Manette ai polsi e richiesta di estradizione
Oggi Rui Pinto ha trent’anni. Ne aveva ventisei quando si è lanciato all’attacco di un sistema, quello calcistico, giudicato inattaccabile. «La Doyen ha anche messo sulle mie tracce degli investigatori privati, lo stesso ha fatto un grosso club europeo», ha dichiarato Pinto allo Spiegel. Golia comincia a intravedere la vittoria su Davide lo scorso autunno quando i media portoghesi diffondo la voce per cui Pinto avrebbe passato al Porto email accusatorie da parte del Benfica. I tifosi di quest’ultima non la prendono bene. «In quel momento la mia vita è cambiata completamente, ho ricevuto numerose minacce di morte via posta elettronica e Facebook da parte dei sostenitori del Benfica», ha detto lui.
Della sua reale identità non si hanno più dubbi il 16 gennaio quando due agenti ungheresi lo fermano sull’uscio di casa sua a Budapest.
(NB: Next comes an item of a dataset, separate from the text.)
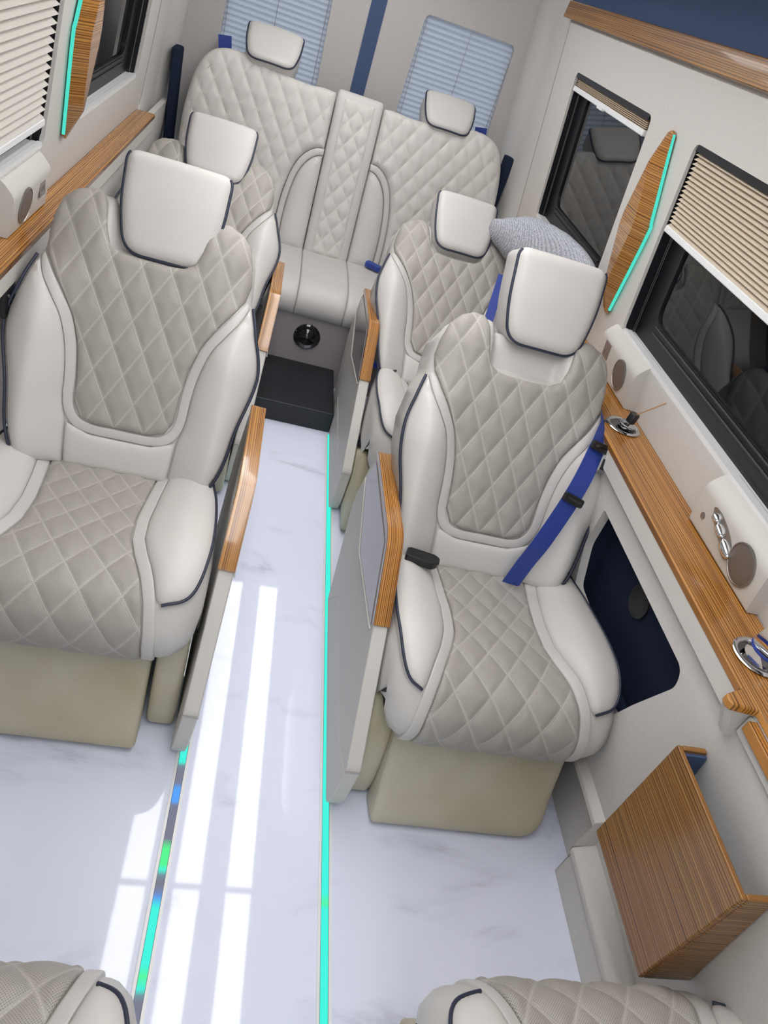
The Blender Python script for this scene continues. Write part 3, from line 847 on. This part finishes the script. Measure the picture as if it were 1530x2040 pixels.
# fascia strips under the shelves
for sg, nm, xi, y1 in ((1, 'trim_5', .737, 3.56), (-1, 'trim_6', .807, 3.50)):
    b = MB(); lo, hi = sorted((sg*xi, sg*.80 if sg > 0 else sg*.86)); b.box((lo, .74 if sg > 0 else -.6, .822), (hi, y1, .872)); tag(b.build(nm, M['trim'], None, bevel=.004), kind='structure')
b = MB(); b.box((.748, -.6, .815), (.80, .735, .862)); tag(b.build('trim_7', M['trim'], None, bevel=.004), kind='structure')
# post below the widened shelf
b = MB().prism([tuple(p) for p in round_poly([(.80, .785), (.737, .785), (.699, .759), (.697, .744), (.705, .736), (.80, .736)], .003, 2)], lambda a, c, k: (a+(.035 if not k else 0), c, .80 if not k else .868))
tag(b.build('trim_8', M['trim']), kind='structure')
# kick panels and ledges, right
def sweep_profile(name, pts, y0, y1, mat):
    b = MB().prism(pts+[(.90, pts[-1][1]), (.90, 0)], lambda a, c, k: (a, y0 if not k else y1, c))
    return tag(b.build(name, mat, None, bevel=.004), kind='structure')
sweep_profile('baseboard_right', [(.857, 0), (.857, .185), (.835, .19), (.818, .205), (.818, .222), (.845, .240)], .872, 3.6, M['wall'])
sweep_profile('baseboard_right_front', [(.808, 0), (.808, .098), (.800, .105), (.796, .115), (.796, .130), (.855, .152)], YF, .86, M['wall'])
b = MB(); b.add([(.857, .90, 0), (.857, .90, .20), (.808, .859, .0), (.808, .859, .10), (.818, .874, .205), (.818, .874, .225), (.796, .859, .115), (.796, .859, .132), (.857, .872, .24), (.857, .858, .15)],
      [(0, 2, 3, 1), (6, 4, 5, 7), (7, 5, 8, 9), (3, 6, 4, 1)])
tag(b.build('trim_9', M['wall']), kind='structure')
b = MB(); b.box((-.96, YF, 0), (-.885, 3.6, .2)); tag(b.build('baseboard_left', M['wall'], None, bevel=.006), kind='structure')
# shelves
sh = [(.735, 3.54), (.735, .775), (.695, .757), (.692, .742), (.70, .733), (.752, .727), (.752, .12), (.883, .12), (.883, 3.54)]
b = MB().prism(sh, lambda a, c, k: (a, c, .868+.018*k)); o = b.build('wooden_ledge', M['wood_shelf'], None, bevel=.004, seg=3)
tag(o, 'long zebra-striped wooden ledge under the right windows, cup holders set in it', 'shelf')
b = MB(); b.box((.737, .12, .84), (.80, .722, .864)); tag(b.build('wooden_flap', M['wood_shelf'], None, bevel=.003), 'lower striped wooden flap just in front of the stepped ledge corner', 'shelf')
b = MB(); b.box((-.883, .12, .868), (-.805, 3.50, .886)); o = b.build('wooden_ledge', M['wood_shelf'], None, bevel=.004, seg=3)
tag(o, 'zebra-striped wooden ledge running under the left windows', 'shelf')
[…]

Gli mostrano il mandato di arresto europeo e, apprese le sue generalità, perquisiscono l’abitazione e gli confiscano circa 70 terabyte di dati prima di portarlo in cella. Da allora è agli arresti domiciliari e le minacce sono aumentate. Ma non sono mancate neanche dimostrazione di affetto da parte di chi ne chiede la libertà e pretende un calcio più trasparente. L’udienza in cui si sarebbe decisa la sua estradizione e, di conseguenza, la sua vita è stato l’unico momento in cui ha messo piede fuori casa. Il giudice ha ritenuto irrilevante la richiesta di protezione testimoni della Corte Europea poiché, ha affermato, i presunti reati risalgono a circa sei mesi prima che Pinto inviasse i dati a Der Spiegel, e solo da quel momento sarebbe diventato a tutti gli effetti un whistleblower.
«Temo per la mia vita se dovessi tornare in Portogallo», ha dichiarato in aula, «e sono certo che non sarò sottoposto a un giusto processo, la mafia del calcio è ovunque nel mio Paese e il messaggio che vogliono far passare è che nessuno deve mettersi in mezzo». Oggi, guardando indietro, gli chiedono se avesse mai avuto dubbi. Ai giornalisti tedeschi ha confessato: «Certo, specialmente perché spesso non ero d’accordo sul modo in cui venivano usate le informazioni che mettevo a disposizione. Guardate alla sistematica evasione fiscale che pervade il calcio spagnolo per esempio, le autorità si accontentano di un patteggiamento e di incassare qualche milione di euro, e così banchieri, agenti, avvocati la fanno franca mentre sono proprio loro a creare questi sistemi di evasione fiscale». Uno dei suoi avvocati, il francese William Bourdon che ha già difeso altri whistleblower tra cui Julian Assange, Edward Snowden e Herve Falciani, farà appello alla decisione del giudice ungherese.
Qualora l’estradizione venisse confermata c’è il rischio che i magistrati di altri Paesi non abbiano più accesso ai documenti di Pinto, utili finora a recuperare diversi milioni di tasse evase. È un paradosso europeo: da un lato un Paese membro vuole processare Pinto, dall’altro i magistrati di Francia, Svizzera e Belgio hanno aperto indagini proprio grazie alle sue rivelazioni.